I was just wondering. Have all the ISP's gone out of business now that
everyone either pays their phone company for DSL or their cable
company for a cable modem?
Depends on the area. Mine, a small outfit, offers 56K for $60-80 a
year, or broadband 125KB/s VOIP DSL at $22 monthly. Verizon is still
my POTS provider, and when I briefly switched to Verizon for the same
services, undercut to a $15 monthly on Verizon's first-year
introduction, it was a nightmare. Billing (combined telco/POTs) was
invariably a mutli-paged quagmire, (and a separate rant), and DSL
issues were referenced to hours of playing circle-jerk in Verizon's CS
support center, based out of Pakistan.
But, that's why the law frowns on monopolies. I switched back to the
small local provider and have largely resolved my own issues by buying
my own modems (rock-solid ActionTec units), instead of using plague-
infested second-hand Zooms and no-name equipment the independent ISP
(the small ISP rents internet time from Verizon) were sending me.
A DSL modem has to be physically located within certain a distance
limitations to the signal source, Verizon's, of course, and the law
says I can contract an outside DSL subscription through a different
ISP, while having Verizon turn off all its services.

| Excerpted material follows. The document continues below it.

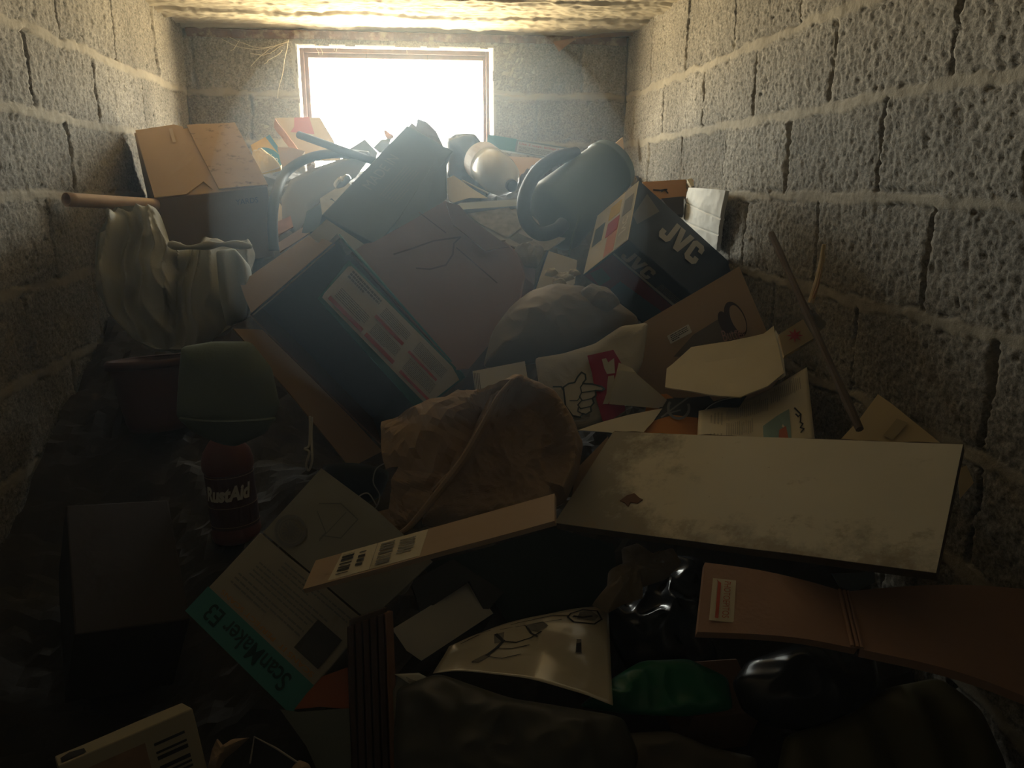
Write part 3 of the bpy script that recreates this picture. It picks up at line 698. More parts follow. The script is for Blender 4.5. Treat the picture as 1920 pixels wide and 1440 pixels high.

The term is
called a "Dry Socket" and and will freak-out Verizon. That's how I
phrased it when Verizon was unsuccessful at switching me over to their
$100 monthly FIFO packaged deal, which supposedly would correctly
address how disgusted I felt after dealing their POTs billing or
support for DSL. All after they got wind of my intents, miraculously
switching me out of the Pakistani connection, entirely to Americans,
who proceeded to cajole me into keeping POTs landline services for one
third the price they'd been charging me for decades -- $30 monthly.
That's $9 now for a landline. If you're urban, out in the boonies,
your options are of course going to be limited to what businesses are
capable of investing into data-provider infrastructures. I'm not.